WRITTEN EXERCISE -> Without the pictures, retype exactly the lines from the top of the entries below through the line that contains "plush('knitted_hat', 'plain bright".

Scenes as source code ->
------------------------------------------------------------

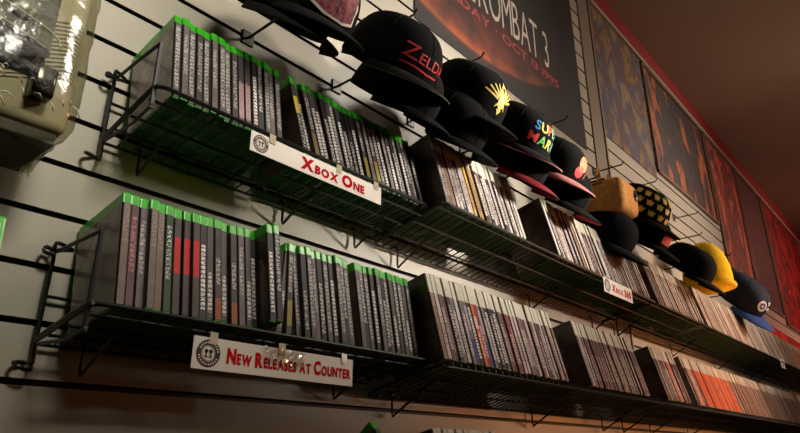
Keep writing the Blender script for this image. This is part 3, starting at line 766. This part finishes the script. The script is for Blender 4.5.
def b_yel(t):
    bm = bmesh.new(); prof = [(.0001, .23), (.03, .225), (.06, .205), (.088, .165), (.104, .11), (.11, .05), (.108, .0), (.104, -.004)]
    lathe(bm, prof, 36); obj('body', bm, M['yellow'], t, True)
    bm = bmesh.new(); tube(bm, [(.108*math.cos(a*math.pi/18), .108*math.sin(a*math.pi/18), .008) for a in range(36)], .013, 8, True); obj('rolled_edge', bm, M['yellow'], t, True)
plush('knitted_hat', 'plain bright yellow knitted hat', (3.17, .80, .75), b_yel)

# pegs carrying the hats
names = ['pink patched cap','red lettered cap','golden crest cap','many coloured lettering cap','round badged cap','yellow patterned cap','plain black cap']
for i, c_ in enumerate(caps): peg(c_[1], c_[2]+.035, .78, 'metal display peg behind the ' + names[i])
peg(1.93, .90, .78, 'metal display peg above the tan plush hat'); peg(3.10, 1.0, .78, 'metal display peg behind the yellow hat'); peg(3.62, .81, .78, 'metal display peg behind the navy cap')
for x, z, w_ in ((1.02, 1.065, 'bare metal peg beside the red lettered cap'), (1.33, 1.10, 'bare metal peg above the golden crest cap'), (1.86, 1.12, 'bare metal peg under the banner corner'), (2.35, 1.12, 'bare metal peg beside the grey column'), (2.75, 1.18, 'bare metal peg under the muted painted poster'), (3.35, 1.20, 'bare metal peg under the framed dark poster'), (3.9, 1.1, 'bare metal peg above the navy cap')): peg(x, z, .84, w_)

# ------------------------------------------------------------------ bagged console
def console():
    t = thing('game_console', 'bagged beige console with dark front and black cables', 'console', (.006, .80, .377))
    bm = bmesh.new(); box(bm, -.22, .255, 0, .13, .012, .62); bmesh.ops.bevel(bm, geom=list(bm.edges), offset=.014, segments=4, affect='EDGES', profile=.5); obj('housing', bm, M['console'], t, True)
    bm = bmesh.new(); box(bm, -.20, .212, -.006, .004, .112, .60, bevel=.004); obj('front_panel', bm, M['consoledark'], t)
    bm = bmesh.new(); lathe(bm, [(.0001, -.012), (.014, -.012), (.017, -.008), (.017, -.002)], 28, (.170, 0, .162), 'y'); obj('round_button', bm, M['greybutton'], t, True)
    bm = bmesh.new()
    for i in range(15):
        z = .085+i*.0062
        tube(bm, smoothpath([(.12+.004*i, -.0002, z-.045), (.20, -.001, z-.012), (.238, -.001, z+.004), (.250, .004, z-.002), (.2545, .02, z-.01)], 3), .0006, 4)
    obj('vent_ribs', bm, M['olive'], t)
    bm = bmesh.new(); box(bm, -.20, .208, -.010, .004, .078, .106, bevel=.004); obj('glossy_strip', bm, M['cable'], t)
    for i, pts in enumerate(([(-.08,-.014,.128),(.05,-.018,.126),(.14,-.018,.120),(.192,-.016,.114),(.207,-.014,.108),(.205,-.014,.102)],
                [(-.08,-.014,.112),(.06,-.018,.108),(.15,-.018,.102),(.195,-.014,.096)])):
        bm = bmesh.new(); tube(bm, smoothpath(pts, 5), .0030, 8); obj('cable', bm, M['cable'], t, True)
    bm = bmesh.new(); box(bm, .196, .222, -.026, -.002, .042, .084, bevel=.004); obj('plug', bm, M['cable'], t, True)
    bm = bmesh.new(); box(bm, -.215, .245, .008, .128, -.004, .0125, bevel=.002); obj('underside_shade_plate', bm, M['undershade'], t)  # added dark plate, puts shade on the underside of the console
    bm = bmesh.new(); box(bm, -.1, .150, -.004, .002, .050, .066, bevel=.001); obj('label', bm, M['rust'], t)
    return t
console()
# the clear bag around it
bm = bmesh.new(); nx, nz = 30, 36; rnd2 = random.Random(5)
grid = []
prof = [(-.23,.14), (-.23,-.03), (-.10,-.038), (.05,-.04), (.16,-.04), (.22,-.036), (.257,-.012), (.2615,.03), (.261,.10), (.26,.145)]
prof = smoothpath([(a, b_, 0) for a, b_ in prof], 4)
for j in range(nz+1):
    z = -.055+.70*j/nz; rowv = []
    f = min(1, max(0, (z+.055)/.085)); f = f*f*(3-2*f)
    for p in prof:
        yy = p.y*(.25+.75*f)+ .05*(1-f); n_ = rnd2.uniform(-1, 1)*(.0022+.004*(1-f))
        rowv.append(bm.verts.new((p.x*(.90+.10*f)+n_, yy+n_, z+rnd2.uniform(-.003,.003)*(1-f)+ (.03*(1-f)*abs(math.sin(p.x*20)) ))))
    grid.append(rowv)
for a, b_ in zip(grid, grid[1:]):
    for i in range(len(a)-1): bm.faces.new((a[i], a[i+1], b_[i+1], b_[i]))
bo = obj('plastic_bag', bm, M['bag'], None, True); bo.location = Vector((.006, .80, .377))+root_shift
for pts in ([(-.05,-.034,.150),(.12,-.036,.142),(.17,-.036,.134),(.205,-.034,.124),(.214,-.032,.112),(.206,-.032,.106)], [(-.05,-.034,.120),(.12,-.036,.116),(.165,-.036,.110),(.198,-.032,.102)]):
    bm = bmesh.new(); tube(bm, smoothpath(pts, 5), .0013, 6); obj('fold_glint', bm, M['foldglint'], bo, True)
rf_ = random.Random(8)
for k_ in range(22):      # pale tubes for glints on the crumples near the bottom of the bag
    x_ = rf_.uniform(.10, .25); z_ = rf_.uniform(.012, .062); a_ = rf_.uniform(-1.2, .5); l_ = rf_.uniform(.006, .018)
    bm = bmesh.new(); tube(bm, [(x_, -.036, z_), (x_+l_*.5*math.cos(a_), -.040, z_+l_*.5*math.sin(a_)+.002), (x_+l_*math.cos(a_), -.036, z_+l_*math.sin(a_))], .0008, 5); obj('fold_glint', bm, M['foldglint'], bo, True)
bo['label'] = 'clear crinkled plastic bag wrapped round the beige console'; bo['category'] = 'bag'

# face-out case near the wall at the open end of the lower basket
t = thing('game_case', 'green framed game case displayed face out below the bagged console', 'video game', (.168, .852, .118), (R(-7), 0, 0))
bm = bmesh.new(); box(bm, -.0675, .0675, 0, .0138, 0, .171, bevel=.003); obj('case_shell', bm, M['green'], t)
bm = bmesh.new(); box(bm, -.060, .0615, -.0008, .001, .005, .160); obj('cover_sleeve', bm, art_mat('white_green_cover_print', [(200,204,190),(60,120,50),(210,214,204),(40,90,36)], 9, .3, 21), t)
t = thing('display_ledge', 'small black wire ledge under the face out game case', 'shelf', (.168, .84, .112))
bm = bmesh.new()
for sx in (-.05, .05): tube(bm, [(sx, .12, .045), (sx, .105, 0), (sx, 0, 0), (sx, -.006, .016)], WR)
tube(bm, [(-.05, -.006, .016), (.05, -.006, .016)], WR); obj('wire', bm, M['wire'], t)

# ------------------------------------------------------------------ light and camera
def area(name, loc, size, size_y, power, col, target, spread=180):
    l = bpy.data.lights.new(name, 'AREA'); l.shape = 'RECTANGLE'; l.size = size; l.size_y = size_y; l.energy = power; l.color = col; l.spread = R(spread)
    o = bpy.data.objects.new(name, l); C.objects.link(o); o.location = Vector(loc)+root_shift
    o.rotation_euler = (Vector(target)-Vector(loc)).to_track_quat('-Z', 'Y').to_euler(); return o
area('overhead_light', (2.6, -.75, 2.15), .5, .4, 8, (1, .90, .76), (.7, .9, 1.15), 62)
area('fill_light', (3.2, -1.5, .90), .4, .4, 5.0, (1, .91, .78), (1.35, .8, .82), 23)  # added low fill to light the upper pale cases and the caps
area('fill_light', (4.8, -1.4, 1.05), .5, .5, 7, (1, .84, .68), (3.1, .9, .84), 50)
area('fill_light', (7.0, -1.3, 2.0), 1.0, .5, 20, (1, .42, .30), (6.4, .9, .7), 90)  # added orange fill for the glow at the far right
area('fill_light', (.2, -1.0, 1.7), .5, .4, 3.4, (1, .93, .80), (.16, .96, .74), 38)  # added fill to brighten the wall at the left
area('overhead_light', (1.5, -1.4, 2.2), 1.4, .8, 10, (1, .88, .74), (1.5, .3, .2), 170)
area('added_warm_fill', (3.5, -.2, .30), .25, .25, 5.5, (1, .34, .1), (2.85, .78, .28), 120)  # added warm fill to strengthen the orange glow on the lower cases
area('overhead_light', (4.4, -.9, 2.1), .5, .4, 5, (1, .86, .70), (3.6, .96, 1.6), 70)  # added to brighten the posters at the upper right
area('added_ceiling_fill', (3.6, -3.6, .2), 1.5, .8, 32, (1, .72, .60), (4.2, -2.2, 2.2), 120)  # added upward fill to brighten the ceiling
wd = bpy.data.worlds.new('World'); bpy.context.scene.world = wd; wd.use_nodes = True
wd.node_tree.nodes['Background'].inputs[0].default_value = (1, .82, .66, 1); wd.node_tree.nodes['Background'].inputs[1].default_value = .12
cd = bpy.data.cameras.new('camera'); cd.sensor_width = 36; cd.lens = 626.4/800*36; cd.clip_start = .02
co = bpy.data.objects.new('camera', cd); C.objects.link(co); co.location = root_shift
co.rotation_euler = (R(90+21), 0, R(-48.96)); bpy.context.scene.camera = co
vs = bpy.context.scene.view_settings; vs.view_transform = 'Standard'; vs.look = 'None'; vs.exposure = -.18
print('CASES', NCASE[0])
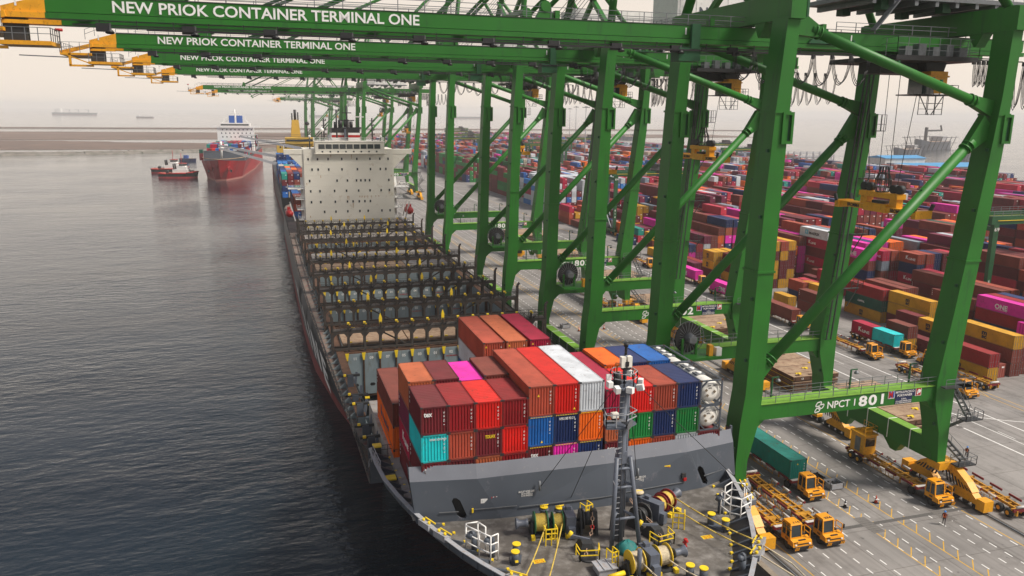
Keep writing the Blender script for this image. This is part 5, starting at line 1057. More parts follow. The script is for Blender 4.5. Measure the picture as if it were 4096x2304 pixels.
def deco(o, L, H, logo_, doors):
    """lettering a container wears: logo on the -X side, codes on the end"""
    h = W/2; l = L/2; x = -h+.01
    def side(s, size, y, z, m, wd=0, bold=.03): text('lettering', s, size, (x, y, z), (0,-1,0), (0,0,1), m, None, bold, width=wd).parent = o
    wt, bk = M['ctext'], M['ctextb']
    if logo_ == 'MAERSK':
        side('MAERSK', 1.05, l*.28+.2, .85, bk, 4.6); b = MB(); b.box(x-.01, l*.28+.6, .75, x, l*.28+2.0, 2.05, 0)
        for k in range(7): a = k*2*pi/7; b.bar((x-.02, l*.28+1.3, 1.4), (x-.02, l*.28+1.3+.55*cos(a), 1.4+.55*sin(a)), .14, .02, mi=1, w2=.03)
        b.build('emblem', [M['skyblue'], M['white']]).parent = o
    elif logo_ == 'K LINE': side('K', 1.25, l*.3, .95, wt, .9, .04); side('LINE', .8, l*.3-1.05, .85, wt, 2.2, .03)
    elif logo_ == 'ONE': side('ONE', 1.35, 1.6, .75, wt, 3.0, .03); side('OCEAN NETWORK EXPRESS', .2, 1.5, .5, wt, 2.8, .01)
    elif logo_ == 'MSC': side('m', 1.3, .9, 1.15, bk, 1.15, .05); side('sc', 1.0, .85, .5, bk, 1.1, .05)
    elif logo_ == 'Hapag-Lloyd':
        side('Hapag-Lloyd', .85, l*.1+1.0, .8, M['navy'], 4.4, .03); b = MB()
        b.prism([(l*.1+2.6, .7), (l*.1+1.6, .7), (l*.1+1.4, 1.3), (l*.1+1.9, 1.3), (l*.1+2.0, 1.9), (l*.1+2.5, 1.9)], 'x', x-.01, x); b.build('emblem', M['navy']).parent = o
    elif logo_ == 'EVERGREEN': side('EVERGREEN', .6, l*.5, .95, wt, 3.8)
    elif logo_ == 'CAPITAL': side('CAPITAL', .62, 1.8, 1.0, wt, 2.3)
    elif logo_ == 'CAI': side('CAI', .8, l*.9, 1.5, wt, 1.5)
    elif logo_ == 'tex':
        for i, c in enumerate('tex'): side(c, .45, l-.35, 2.0-.42*i, wt)
    elif logo_ == 'JASCO': side('J A S C O', .6, 2.6, .6, wt, 4.5)
    if doors == 0:   # plain front wall: number column at the right
        text('code', '2 2 G 1', .17, (h-.42, -l+.02, H-.5), (0,0,-1), (1,0,0), wt, None, .01, width=1.25).parent = o
    return o
M['skyblue'] = mat('sky_blue_panel', (.12, .42, .58), .5)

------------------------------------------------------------

RESULT FOR THIS TASK ->
Keep writing the Blender script for this image. This is part 3, starting at line 766. This part finishes the script. The script is for Blender 4.5.
def b_yel(t):
    bm = bmesh.new(); prof = [(.0001, .23), (.03, .225), (.06, .205), (.088, .165), (.104, .11), (.11, .05), (.108, .0), (.104, -.004)]
    lathe(bm, prof, 36); obj('body', bm, M['yellow'], t, True)
    bm = bmesh.new(); tube(bm, [(.108*math.cos(a*math.pi/18), .108*math.sin(a*math.pi/18), .008) for a in range(36)], .013, 8, True); obj('rolled_edge', bm, M['yellow'], t, True)
plush('knitted_hat', 'plain bright yellow knitted hat', (3.17, .80, .75), b_yel)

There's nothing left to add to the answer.